#### WHAT IS ASKED:
Set down each line of the material that follows, exactly, with no pictures.

#### AVAILABLE DATA:
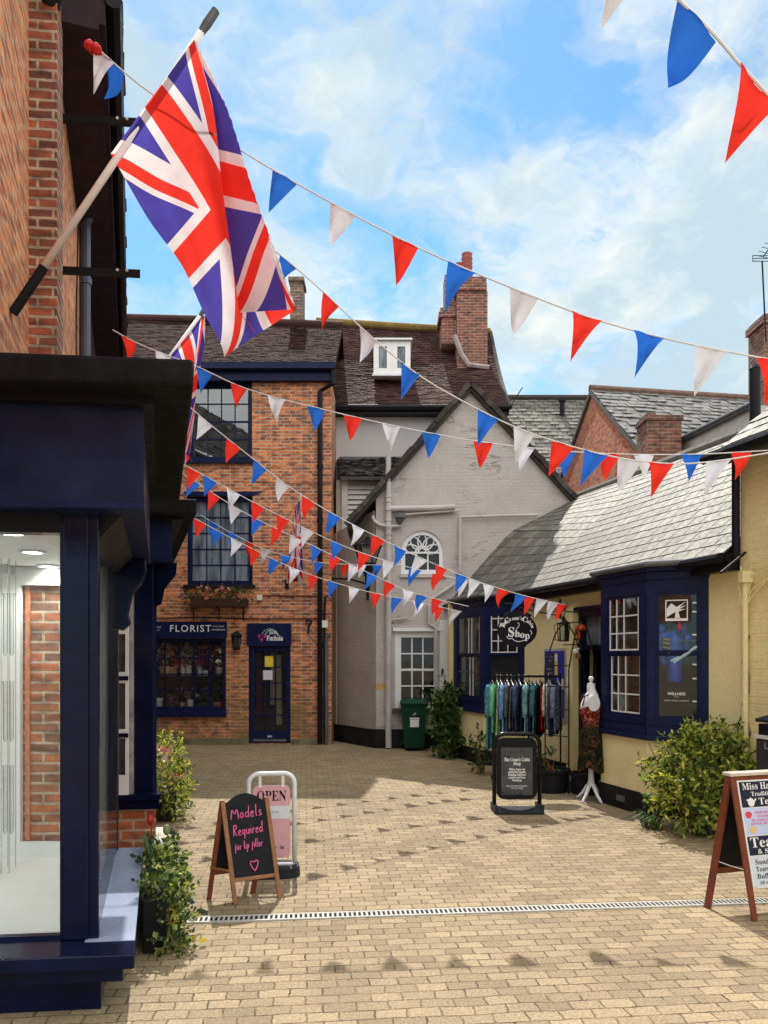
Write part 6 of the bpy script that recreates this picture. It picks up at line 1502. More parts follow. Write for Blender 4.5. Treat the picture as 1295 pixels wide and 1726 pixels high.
def tearoom_sign():
    fl_, bl_ = G(1270, 1554), G(1186, 1529)
    d = V((.955, .296, 0)); W = .66; hh = 1.03
    root = thing('tearoom_sign', 'red stained wooden A-board for a traditional tearoom at the right edge', 'pavement sign', tuple(fl_))
    fr_, br_ = fl_ + d * W, bl_ + d * W
    top = (fl_ + bl_) / 2 + Z * hh; n0 = V((d.y, -d.x, 0)); ft, bt = top + n0 * .03, top - n0 * .03
    up = (ft - fl_).normalized(); H = (ft - fl_).length; n = d.cross(up); n = n if n.y < 0 else -n
    m = MB(); m.obox(fl_ - n * .02, d * .045, up * H, n * .02); m.obox(fr_ - d * .045 - n * .02, d * .045, up * H, n * .02); m.obox(fl_ + d * .045 + up * (H - .06) - n * .02, d * (W - .09), up * .06, n * .019); m.build('front_frame', WOODR, root, bevel=.003)
    up2 = (bt - bl_).normalized(); n2 = d.cross(up2); n2 = n2 if n2.y > 0 else -n2; H2 = (bt - bl_).length
    m = MB(); m.obox(bl_ - n2 * .0, d * .03, up2 * H2, -n2 * .05); m.obox(bl_ + d * (W - .045), d * .045, up2 * H2, -n2 * .022); m.obox(bl_ + d * .03 + up2 * .27, d * (W - .075), up2 * .05, -n2 * .02); m.build('rear_frame', WOODR, root, bevel=.003)
    m = MB(); m.obox(bl_ + d * .03 + up2 * .32 - n2 * .008, d * (W - .07), up2 * (H2 - .34), -n2 * .006); m.build('rear_board', BLACK, root)
    m = MB(); m.slab([ft + n0 * .015 - d * .012, ft + n0 * .015 + d * (W + .01), bt - n0 * .015 + d * (W + .01), bt - n0 * .015 - d * .012], Z * .022); m.build('cap', plain('pale_cap', (.60, .52, .42), .6), root)
    m = MB(); m.tube([fl_ + up * .36 + d * .02, (fl_ + bl_) / 2 + Z * .36 + d * .02, bl_ + up2 * .38 + d * .02], .004, 5); m.build('cord', plain('white_cord', (.7, .7, .68), .8), root)
    pw = W - .05; b0, b1 = .23, H - .035
    m = MB(); o = fl_ + d * .043 + n * .001; m.obox(o + up * b0, d * pw, up * (b1 - b0), n * .006); p_ = m.build('panel', WHITEP, root)
    hgt = b1 - b0
    def band(z0, z1, mat, nm, x0=.012):
        q = MB(); q.obox(o + up * (b0 + hgt * z0) + d * x0 + n * .0065, d * (pw - 2 * x0), up * (hgt * (z1 - z0)), n * .0015); return q.build(nm, mat, p_)
    NV = plain('navy_print', (.022, .026, .050), .4, var=.1)
    band(.745, .985, NV, 'heading_band'); band(.485, .735, plain('lilac_print', (.52, .58, .82), .4, var=.05), 'menu_band'); band(.30, .475, NV, 'lower_band'); band(.012, .29, plain('pale_grey_print', (.62, .66, .72), .4, var=.05), 'foot_band')
    def tx(mb, s, size, x, z, width, al='LEFT', bold=.001): text(mb, ser(s), size, o + d * x + up * (b0 + hgt * z), d, up, n, .0095, al, bold, width)
    t = MB(); tx(t, "Miss Havisham's", .072, .035, .938, .50, bold=0); tx(t, 'Traditional English', .046, .105, .866, .44, bold=0); tx(t, 'Tearoom', .070, .165, .793, .32, bold=0)
    q = o + d * .095 + up * (b0 + hgt * .79) + n * .0095
    pot = [(-.045, .02), (-.03, .012), (-.028, -.012), (-.015, -.03), (.015, -.03), (.03, -.012), (.032, .002), (.045, .012), (.052, .03), (.040, .026), (.028, .012), (.024, .022), (.006, .030), (0, .040), (-.006, .030), (-.026, .024)]
    pm_ = MB(); pm_.add([q + d * x + up * y for x, y in pot], [tuple(range(len(pot)))]); pm_.build('teapot_emblem', TEXTW, p_)
    tx(t, 'Tearoom', .105, .030, .413, .48, bold=0); tx(t, '& Sandwiches', .052, .085, .332, .40, bold=0); t.build('white_lettering', TEXTW, p_)
    t = MB(); tx(t, 'Sandwich Shop', .052, .045, .235, .38, bold=0); tx(t, 'Tearoom and Takeaway', .052, .045, .17, .50, bold=0); tx(t, 'Buffet Service', .052, .045, .105, .34, bold=0); tx(t, 'All our meals are home made', .036, .060, .048, .46, bold=0); t.build('dark_lettering', NV, p_)
    t = MB(); tx(t, 'fresh strawberry', .034, .115, .695, .20, bold=0); tx(t, 'cream tea', .034, .13, .66, .16, bold=0); tx(t, 'two scones with jam & cream', .034, .075, .625, .34, bold=0); tx(t, 'served all day every day', .034, .06, .592, .38, bold=0); t.build('pink_lettering', plain('pink_print', (.72, .12, .28), .5), p_)
    for nm, col, z, pts in (('strawberry', (.72, .05, .10), .675, (.055, .33, .56)), ('scone', (.75, .50, .18), .535, (.075, .34, .56))):
        m = MB()
        for x in pts:
            cc = o + d * x + up * (b0 + hgt * z) + n * .0097
            m.add([cc + d * (.030 * math.cos(a) * (1 + .12 * math.sin(3 * a))) + up * (.026 * math.sin(a)) for a in [2 * math.pi * i / 14 for i in range(14)]], [tuple(range(14))])
        m.build(nm, plain(nm + '_print', col, .5, var=.3, scale=60), p_)
    m = MB(); m.tube([fl_ + d * .06 + up * .24 + n * .008, fl_ + d * .06 + up * .24 + n * .012], .006, 8); m.build('screw', STEEL, p_)
tearoom_sign()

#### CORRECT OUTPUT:
Write part 6 of the bpy script that recreates this picture. It picks up at line 1502. More parts follow. Write for Blender 4.5. Treat the picture as 1295 pixels wide and 1726 pixels high.
def tearoom_sign():
    fl_, bl_ = G(1270, 1554), G(1186, 1529)
    d = V((.955, .296, 0)); W = .66; hh = 1.03
    root = thing('tearoom_sign', 'red stained wooden A-board for a traditional tearoom at the right edge', 'pavement sign', tuple(fl_))
    fr_, br_ = fl_ + d * W, bl_ + d * W
    top = (fl_ + bl_) / 2 + Z * hh; n0 = V((d.y, -d.x, 0)); ft, bt = top + n0 * .03, top - n0 * .03
    up = (ft - fl_).normalized(); H = (ft - fl_).length; n = d.cross(up); n = n if n.y < 0 else -n
    m = MB(); m.obox(fl_ - n * .02, d * .045, up * H, n * .02); m.obox(fr_ - d * .045 - n * .02, d * .045, up * H, n * .02); m.obox(fl_ + d * .045 + up * (H - .06) - n * .02, d * (W - .09), up * .06, n * .019); m.build('front_frame', WOODR, root, bevel=.003)
    up2 = (bt - bl_).normalized(); n2 = d.cross(up2); n2 = n2 if n2.y > 0 else -n2; H2 = (bt - bl_).length
    m = MB(); m.obox(bl_ - n2 * .0, d * .03, up2 * H2, -n2 * .05); m.obox(bl_ + d * (W - .045), d * .045, up2 * H2, -n2 * .022); m.obox(bl_ + d * .03 + up2 * .27, d * (W - .075), up2 * .05, -n2 * .02); m.build('rear_frame', WOODR, root, bevel=.003)
    m = MB(); m.obox(bl_ + d * .03 + up2 * .32 - n2 * .008, d * (W - .07), up2 * (H2 - .34), -n2 * .006); m.build('rear_board', BLACK, root)
    m = MB(); m.slab([ft + n0 * .015 - d * .012, ft + n0 * .015 + d * (W + .01), bt - n0 * .015 + d * (W + .01), bt - n0 * .015 - d * .012], Z * .022); m.build('cap', plain('pale_cap', (.60, .52, .42), .6), root)
    m = MB(); m.tube([fl_ + up * .36 + d * .02, (fl_ + bl_) / 2 + Z * .36 + d * .02, bl_ + up2 * .38 + d * .02], .004, 5); m.build('cord', plain('white_cord', (.7, .7, .68), .8), root)
    pw = W - .05; b0, b1 = .23, H - .035
    m = MB(); o = fl_ + d * .043 + n * .001; m.obox(o + up * b0, d * pw, up * (b1 - b0), n * .006); p_ = m.build('panel', WHITEP, root)
    hgt = b1 - b0
    def band(z0, z1, mat, nm, x0=.012):
        q = MB(); q.obox(o + up * (b0 + hgt * z0) + d * x0 + n * .0065, d * (pw - 2 * x0), up * (hgt * (z1 - z0)), n * .0015); return q.build(nm, mat, p_)
    NV = plain('navy_print', (.022, .026, .050), .4, var=.1)
    band(.745, .985, NV, 'heading_band'); band(.485, .735, plain('lilac_print', (.52, .58, .82), .4, var=.05), 'menu_band'); band(.30, .475, NV, 'lower_band'); band(.012, .29, plain('pale_grey_print', (.62, .66, .72), .4, var=.05), 'foot_band')
    def tx(mb, s, size, x, z, width, al='LEFT', bold=.001): text(mb, ser(s), size, o + d * x + up * (b0 + hgt * z), d, up, n, .0095, al, bold, width)
    t = MB(); tx(t, "Miss Havisham's", .072, .035, .938, .50, bold=0); tx(t, 'Traditional English', .046, .105, .866, .44, bold=0); tx(t, 'Tearoom', .070, .165, .793, .32, bold=0)
    q = o + d * .095 + up * (b0 + hgt * .79) + n * .0095
    pot = [(-.045, .02), (-.03, .012), (-.028, -.012), (-.015, -.03), (.015, -.03), (.03, -.012), (.032, .002), (.045, .012), (.052, .03), (.040, .026), (.028, .012), (.024, .022), (.006, .030), (0, .040), (-.006, .030), (-.026, .024)]
    pm_ = MB(); pm_.add([q + d * x + up * y for x, y in pot], [tuple(range(len(pot)))]); pm_.build('teapot_emblem', TEXTW, p_)
    tx(t, 'Tearoom', .105, .030, .413, .48, bold=0); tx(t, '& Sandwiches', .052, .085, .332, .40, bold=0); t.build('white_lettering', TEXTW, p_)
    t = MB(); tx(t, 'Sandwich Shop', .052, .045, .235, .38, bold=0); tx(t, 'Tearoom and Takeaway', .052, .045, .17, .50, bold=0); tx(t, 'Buffet Service', .052, .045, .105, .34, bold=0); tx(t, 'All our meals are home made', .036, .060, .048, .46, bold=0); t.build('dark_lettering', NV, p_)
    t = MB(); tx(t, 'fresh strawberry', .034, .115, .695, .20, bold=0); tx(t, 'cream tea', .034, .13, .66, .16, bold=0); tx(t, 'two scones with jam & cream', .034, .075, .625, .34, bold=0); tx(t, 'served all day every day', .034, .06, .592, .38, bold=0); t.build('pink_lettering', plain('pink_print', (.72, .12, .28), .5), p_)
    for nm, col, z, pts in (('strawberry', (.72, .05, .10), .675, (.055, .33, .56)), ('scone', (.75, .50, .18), .535, (.075, .34, .56))):
        m = MB()
        for x in pts:
            cc = o + d * x + up * (b0 + hgt * z) + n * .0097
            m.add([cc + d * (.030 * math.cos(a) * (1 + .12 * math.sin(3 * a))) + up * (.026 * math.sin(a)) for a in [2 * math.pi * i / 14 for i in range(14)]], [tuple(range(14))])
        m.build(nm, plain(nm + '_print', col, .5, var=.3, scale=60), p_)
    m = MB(); m.tube([fl_ + d * .06 + up * .24 + n * .008, fl_ + d * .06 + up * .24 + n * .012], .006, 8); m.build('screw', STEEL, p_)
tearoom_sign()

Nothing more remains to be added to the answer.